Student engagement with climate-related simulations has been shown to deepen knowledge, strengthen emotional connection, and even foster empathy toward the natural world [10,11] One large-scale study [10] evaluated over 2,000 participants who took part in World Climate, a simulation that blends role-play with the C-ROADS online policy tool [12]. C-ROADS allows users to test and visualize the long-term impacts of climate strategies across regional groups, while the simulation assigns participants roles within UN negotiations and challenges them to co-create an agreement to limit warming below 2.0°C by 2100. This interactive process, which combines simulation, negotiation, and role-play, produced statistically significant gains in three areas: “ [1] knowledge of climate change causes, dynamics, and impacts; [2] affective engagement, including stronger feelings of urgency and hope; and [3] motivation to learn more and take real-world action” [10].

These findings are compelling not only because they span diverse cultural, regional, and educational contexts, but also because they illustrate how experiential learning situated in simulation, role-play, and interaction can simultaneously build scientific understanding and affective competencies. Importantly, they suggest that countering climate disinformation requires more than lectures or the passive delivery of facts. Instead, learners benefit most when immersed in context-rich environments like UN climate negotiations, where they can actively interact, negotiate, and experience the complexities of climate decision-making first-hand.
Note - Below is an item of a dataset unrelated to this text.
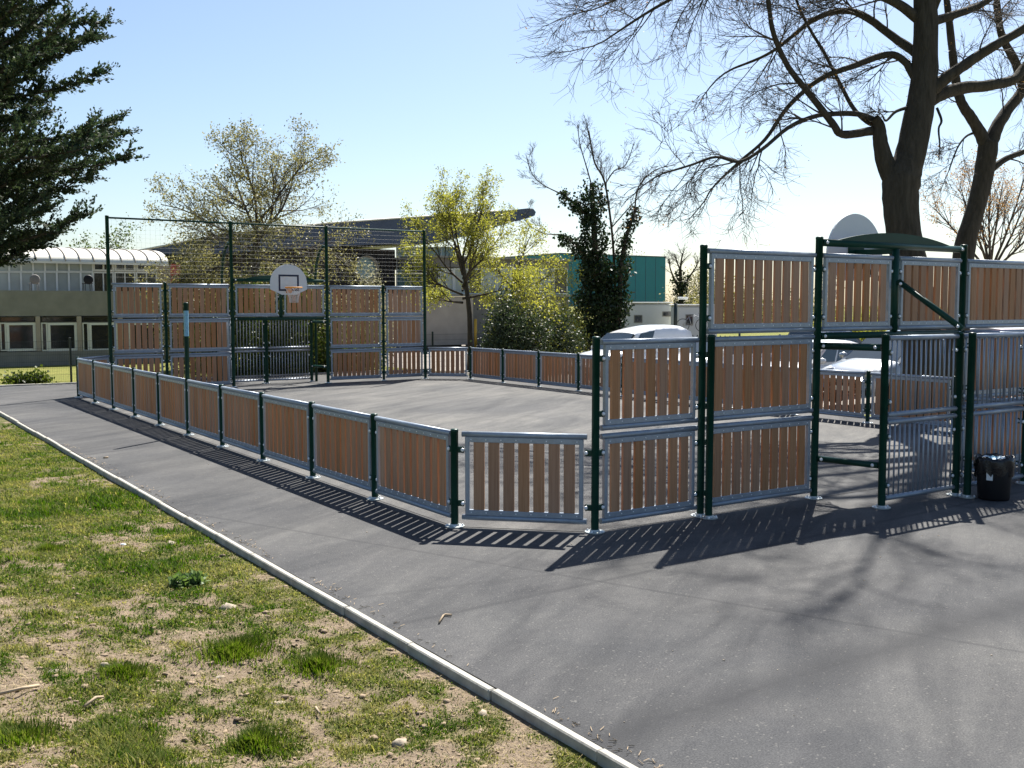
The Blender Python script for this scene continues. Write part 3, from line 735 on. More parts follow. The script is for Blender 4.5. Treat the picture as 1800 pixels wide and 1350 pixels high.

Educators that encounter students who repeat climate disinformation should start by reviewing this kind of research, and experimenting with simulations and interactive activities or workshops as a starting point in their classrooms.

Conclusion

Educators can prepare students to respond to the climate crisis by helping them build empathy for each other and the natural world [10,11], gain insight into their peers’ underlying beliefs [5], and critically assess the media they consume [9]. In this piece, we review three approaches for teaching climate change. We feature several activities derived from these approaches, such as activities where students learn about each other’s beliefs and identities before engaging in discussions about climate change. We also discuss how students could be given critical literacy tools to evaluate climate change information and how participating in climate-related games and simulations may help them develop empathy for the environment and those affected by climate change. We also think the teaching activities we describe, such as providing accurate information before misinformation is encountered to “inoculate” a learner [13], could be used when teaching subjects where mis-and-disinformation is prevalent. In sharing these approaches, we hope to inspire educators to take bold approaches when teaching students about climate change to help them become lifelong critical and emotionally adept evaluators of information.